# [Exercise task]
Send back all the data below, exactly as given.
-- BEGIN --
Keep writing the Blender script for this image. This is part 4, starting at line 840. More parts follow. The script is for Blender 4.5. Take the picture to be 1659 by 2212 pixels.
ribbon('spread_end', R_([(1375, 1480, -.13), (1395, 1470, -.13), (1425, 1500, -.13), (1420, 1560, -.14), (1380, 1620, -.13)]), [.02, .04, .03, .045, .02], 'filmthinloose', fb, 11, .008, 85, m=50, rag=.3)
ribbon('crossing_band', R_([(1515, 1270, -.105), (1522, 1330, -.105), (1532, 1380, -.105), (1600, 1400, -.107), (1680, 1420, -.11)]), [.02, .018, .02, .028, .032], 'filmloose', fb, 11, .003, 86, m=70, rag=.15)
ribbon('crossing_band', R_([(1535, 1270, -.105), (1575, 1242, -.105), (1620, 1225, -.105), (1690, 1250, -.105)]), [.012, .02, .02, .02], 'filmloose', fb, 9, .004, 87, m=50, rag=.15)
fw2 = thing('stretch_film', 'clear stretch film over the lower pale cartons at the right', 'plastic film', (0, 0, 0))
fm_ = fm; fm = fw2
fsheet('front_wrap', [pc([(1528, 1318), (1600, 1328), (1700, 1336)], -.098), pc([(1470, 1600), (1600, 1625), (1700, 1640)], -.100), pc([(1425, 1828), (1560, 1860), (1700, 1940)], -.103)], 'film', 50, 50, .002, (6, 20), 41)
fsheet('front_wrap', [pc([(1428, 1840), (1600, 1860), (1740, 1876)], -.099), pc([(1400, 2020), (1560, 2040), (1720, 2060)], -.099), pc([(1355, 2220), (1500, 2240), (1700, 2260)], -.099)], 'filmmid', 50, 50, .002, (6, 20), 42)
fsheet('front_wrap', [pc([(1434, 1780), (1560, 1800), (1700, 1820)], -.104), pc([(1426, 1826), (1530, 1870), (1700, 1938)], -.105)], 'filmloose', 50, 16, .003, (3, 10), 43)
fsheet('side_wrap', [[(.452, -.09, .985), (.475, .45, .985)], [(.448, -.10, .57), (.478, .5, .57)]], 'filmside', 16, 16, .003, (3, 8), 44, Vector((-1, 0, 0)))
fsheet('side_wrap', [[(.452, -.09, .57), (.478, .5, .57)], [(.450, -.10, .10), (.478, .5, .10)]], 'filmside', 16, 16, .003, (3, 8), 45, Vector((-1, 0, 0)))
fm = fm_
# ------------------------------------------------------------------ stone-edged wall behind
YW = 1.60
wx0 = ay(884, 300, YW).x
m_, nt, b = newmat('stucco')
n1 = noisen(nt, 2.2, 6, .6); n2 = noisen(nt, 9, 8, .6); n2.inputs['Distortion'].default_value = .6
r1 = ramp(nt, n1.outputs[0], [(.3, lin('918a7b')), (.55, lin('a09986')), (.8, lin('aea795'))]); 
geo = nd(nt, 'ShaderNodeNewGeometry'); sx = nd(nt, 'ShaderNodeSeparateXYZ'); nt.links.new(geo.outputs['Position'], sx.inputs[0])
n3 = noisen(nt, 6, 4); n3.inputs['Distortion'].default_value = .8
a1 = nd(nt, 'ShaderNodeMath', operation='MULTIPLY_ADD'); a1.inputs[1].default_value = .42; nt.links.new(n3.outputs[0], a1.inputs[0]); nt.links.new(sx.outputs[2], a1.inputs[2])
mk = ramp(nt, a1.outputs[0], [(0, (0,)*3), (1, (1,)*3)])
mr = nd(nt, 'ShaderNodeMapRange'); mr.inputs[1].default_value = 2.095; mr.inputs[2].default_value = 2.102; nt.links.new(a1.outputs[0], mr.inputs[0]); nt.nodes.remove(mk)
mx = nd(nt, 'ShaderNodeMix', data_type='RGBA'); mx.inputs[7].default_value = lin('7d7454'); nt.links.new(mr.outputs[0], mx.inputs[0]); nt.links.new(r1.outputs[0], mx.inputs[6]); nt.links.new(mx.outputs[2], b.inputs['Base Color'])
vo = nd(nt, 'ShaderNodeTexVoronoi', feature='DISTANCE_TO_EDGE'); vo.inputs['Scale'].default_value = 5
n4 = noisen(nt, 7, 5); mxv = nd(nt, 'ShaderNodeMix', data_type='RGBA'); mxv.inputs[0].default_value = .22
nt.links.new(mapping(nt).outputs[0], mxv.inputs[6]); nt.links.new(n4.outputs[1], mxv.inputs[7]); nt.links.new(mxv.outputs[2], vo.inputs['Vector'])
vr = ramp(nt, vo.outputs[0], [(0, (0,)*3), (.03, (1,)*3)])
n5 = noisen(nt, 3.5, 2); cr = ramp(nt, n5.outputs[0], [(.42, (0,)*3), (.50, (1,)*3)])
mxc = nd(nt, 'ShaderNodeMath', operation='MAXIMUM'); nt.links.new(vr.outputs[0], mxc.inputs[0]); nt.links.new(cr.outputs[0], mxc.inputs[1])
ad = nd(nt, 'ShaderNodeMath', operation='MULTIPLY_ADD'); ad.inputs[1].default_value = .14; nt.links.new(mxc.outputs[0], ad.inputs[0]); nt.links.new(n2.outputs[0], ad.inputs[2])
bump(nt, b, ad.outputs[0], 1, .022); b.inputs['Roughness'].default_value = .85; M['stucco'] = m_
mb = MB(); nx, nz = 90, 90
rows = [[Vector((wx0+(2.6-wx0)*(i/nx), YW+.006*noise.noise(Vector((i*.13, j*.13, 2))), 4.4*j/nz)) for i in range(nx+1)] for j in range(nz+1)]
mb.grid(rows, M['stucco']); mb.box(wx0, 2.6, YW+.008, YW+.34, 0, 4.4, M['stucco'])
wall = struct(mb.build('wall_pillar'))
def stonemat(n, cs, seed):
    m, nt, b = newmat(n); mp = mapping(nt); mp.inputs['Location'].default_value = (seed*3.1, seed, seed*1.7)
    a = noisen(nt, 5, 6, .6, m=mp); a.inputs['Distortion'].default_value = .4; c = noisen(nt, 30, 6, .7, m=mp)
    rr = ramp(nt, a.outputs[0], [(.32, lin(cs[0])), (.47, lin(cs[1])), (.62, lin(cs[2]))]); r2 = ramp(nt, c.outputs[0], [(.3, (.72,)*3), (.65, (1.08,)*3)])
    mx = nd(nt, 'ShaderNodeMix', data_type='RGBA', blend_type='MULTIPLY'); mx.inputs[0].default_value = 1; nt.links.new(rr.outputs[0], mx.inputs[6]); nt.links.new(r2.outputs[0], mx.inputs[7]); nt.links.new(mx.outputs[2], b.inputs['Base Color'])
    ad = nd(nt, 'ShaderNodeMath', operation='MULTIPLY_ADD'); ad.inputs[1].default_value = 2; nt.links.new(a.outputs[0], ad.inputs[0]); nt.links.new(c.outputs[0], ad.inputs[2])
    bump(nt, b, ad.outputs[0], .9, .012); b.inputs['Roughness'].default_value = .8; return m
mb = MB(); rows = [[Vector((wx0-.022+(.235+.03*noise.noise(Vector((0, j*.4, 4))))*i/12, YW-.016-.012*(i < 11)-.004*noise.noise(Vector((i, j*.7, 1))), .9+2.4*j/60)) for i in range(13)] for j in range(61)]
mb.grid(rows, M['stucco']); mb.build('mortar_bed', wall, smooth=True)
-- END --
# [Solution below]
Keep writing the Blender script for this image. This is part 4, starting at line 840. More parts follow. The script is for Blender 4.5. Take the picture to be 1659 by 2212 pixels.
ribbon('spread_end', R_([(1375, 1480, -.13), (1395, 1470, -.13), (1425, 1500, -.13), (1420, 1560, -.14), (1380, 1620, -.13)]), [.02, .04, .03, .045, .02], 'filmthinloose', fb, 11, .008, 85, m=50, rag=.3)
ribbon('crossing_band', R_([(1515, 1270, -.105), (1522, 1330, -.105), (1532, 1380, -.105), (1600, 1400, -.107), (1680, 1420, -.11)]), [.02, .018, .02, .028, .032], 'filmloose', fb, 11, .003, 86, m=70, rag=.15)
ribbon('crossing_band', R_([(1535, 1270, -.105), (1575, 1242, -.105), (1620, 1225, -.105), (1690, 1250, -.105)]), [.012, .02, .02, .02], 'filmloose', fb, 9, .004, 87, m=50, rag=.15)
fw2 = thing('stretch_film', 'clear stretch film over the lower pale cartons at the right', 'plastic film', (0, 0, 0))
fm_ = fm; fm = fw2
fsheet('front_wrap', [pc([(1528, 1318), (1600, 1328), (1700, 1336)], -.098), pc([(1470, 1600), (1600, 1625), (1700, 1640)], -.100), pc([(1425, 1828), (1560, 1860), (1700, 1940)], -.103)], 'film', 50, 50, .002, (6, 20), 41)
fsheet('front_wrap', [pc([(1428, 1840), (1600, 1860), (1740, 1876)], -.099), pc([(1400, 2020), (1560, 2040), (1720, 2060)], -.099), pc([(1355, 2220), (1500, 2240), (1700, 2260)], -.099)], 'filmmid', 50, 50, .002, (6, 20), 42)
fsheet('front_wrap', [pc([(1434, 1780), (1560, 1800), (1700, 1820)], -.104), pc([(1426, 1826), (1530, 1870), (1700, 1938)], -.105)], 'filmloose', 50, 16, .003, (3, 10), 43)
fsheet('side_wrap', [[(.452, -.09, .985), (.475, .45, .985)], [(.448, -.10, .57), (.478, .5, .57)]], 'filmside', 16, 16, .003, (3, 8), 44, Vector((-1, 0, 0)))
fsheet('side_wrap', [[(.452, -.09, .57), (.478, .5, .57)], [(.450, -.10, .10), (.478, .5, .10)]], 'filmside', 16, 16, .003, (3, 8), 45, Vector((-1, 0, 0)))
fm = fm_
# ------------------------------------------------------------------ stone-edged wall behind
YW = 1.60
wx0 = ay(884, 300, YW).x
m_, nt, b = newmat('stucco')
n1 = noisen(nt, 2.2, 6, .6); n2 = noisen(nt, 9, 8, .6); n2.inputs['Distortion'].default_value = .6
r1 = ramp(nt, n1.outputs[0], [(.3, lin('918a7b')), (.55, lin('a09986')), (.8, lin('aea795'))]); 
geo = nd(nt, 'ShaderNodeNewGeometry'); sx = nd(nt, 'ShaderNodeSeparateXYZ'); nt.links.new(geo.outputs['Position'], sx.inputs[0])
n3 = noisen(nt, 6, 4); n3.inputs['Distortion'].default_value = .8
a1 = nd(nt, 'ShaderNodeMath', operation='MULTIPLY_ADD'); a1.inputs[1].default_value = .42; nt.links.new(n3.outputs[0], a1.inputs[0]); nt.links.new(sx.outputs[2], a1.inputs[2])
mk = ramp(nt, a1.outputs[0], [(0, (0,)*3), (1, (1,)*3)])
mr = nd(nt, 'ShaderNodeMapRange'); mr.inputs[1].default_value = 2.095; mr.inputs[2].default_value = 2.102; nt.links.new(a1.outputs[0], mr.inputs[0]); nt.nodes.remove(mk)
mx = nd(nt, 'ShaderNodeMix', data_type='RGBA'); mx.inputs[7].default_value = lin('7d7454'); nt.links.new(mr.outputs[0], mx.inputs[0]); nt.links.new(r1.outputs[0], mx.inputs[6]); nt.links.new(mx.outputs[2], b.inputs['Base Color'])
vo = nd(nt, 'ShaderNodeTexVoronoi', feature='DISTANCE_TO_EDGE'); vo.inputs['Scale'].default_value = 5
n4 = noisen(nt, 7, 5); mxv = nd(nt, 'ShaderNodeMix', data_type='RGBA'); mxv.inputs[0].default_value = .22
nt.links.new(mapping(nt).outputs[0], mxv.inputs[6]); nt.links.new(n4.outputs[1], mxv.inputs[7]); nt.links.new(mxv.outputs[2], vo.inputs['Vector'])
vr = ramp(nt, vo.outputs[0], [(0, (0,)*3), (.03, (1,)*3)])
n5 = noisen(nt, 3.5, 2); cr = ramp(nt, n5.outputs[0], [(.42, (0,)*3), (.50, (1,)*3)])
mxc = nd(nt, 'ShaderNodeMath', operation='MAXIMUM'); nt.links.new(vr.outputs[0], mxc.inputs[0]); nt.links.new(cr.outputs[0], mxc.inputs[1])
ad = nd(nt, 'ShaderNodeMath', operation='MULTIPLY_ADD'); ad.inputs[1].default_value = .14; nt.links.new(mxc.outputs[0], ad.inputs[0]); nt.links.new(n2.outputs[0], ad.inputs[2])
bump(nt, b, ad.outputs[0], 1, .022); b.inputs['Roughness'].default_value = .85; M['stucco'] = m_
mb = MB(); nx, nz = 90, 90
rows = [[Vector((wx0+(2.6-wx0)*(i/nx), YW+.006*noise.noise(Vector((i*.13, j*.13, 2))), 4.4*j/nz)) for i in range(nx+1)] for j in range(nz+1)]
mb.grid(rows, M['stucco']); mb.box(wx0, 2.6, YW+.008, YW+.34, 0, 4.4, M['stucco'])
wall = struct(mb.build('wall_pillar'))
def stonemat(n, cs, seed):
    m, nt, b = newmat(n); mp = mapping(nt); mp.inputs['Location'].default_value = (seed*3.1, seed, seed*1.7)
    a = noisen(nt, 5, 6, .6, m=mp); a.inputs['Distortion'].default_value = .4; c = noisen(nt, 30, 6, .7, m=mp)
    rr = ramp(nt, a.outputs[0], [(.32, lin(cs[0])), (.47, lin(cs[1])), (.62, lin(cs[2]))]); r2 = ramp(nt, c.outputs[0], [(.3, (.72,)*3), (.65, (1.08,)*3)])
    mx = nd(nt, 'ShaderNodeMix', data_type='RGBA', blend_type='MULTIPLY'); mx.inputs[0].default_value = 1; nt.links.new(rr.outputs[0], mx.inputs[6]); nt.links.new(r2.outputs[0], mx.inputs[7]); nt.links.new(mx.outputs[2], b.inputs['Base Color'])
    ad = nd(nt, 'ShaderNodeMath', operation='MULTIPLY_ADD'); ad.inputs[1].default_value = 2; nt.links.new(a.outputs[0], ad.inputs[0]); nt.links.new(c.outputs[0], ad.inputs[2])
    bump(nt, b, ad.outputs[0], .9, .012); b.inputs['Roughness'].default_value = .8; return m
mb = MB(); rows = [[Vector((wx0-.022+(.235+.03*noise.noise(Vector((0, j*.4, 4))))*i/12, YW-.016-.012*(i < 11)-.004*noise.noise(Vector((i, j*.7, 1))), .9+2.4*j/60)) for i in range(13)] for j in range(61)]
mb.grid(rows, M['stucco']); mb.build('mortar_bed', wall, smooth=True)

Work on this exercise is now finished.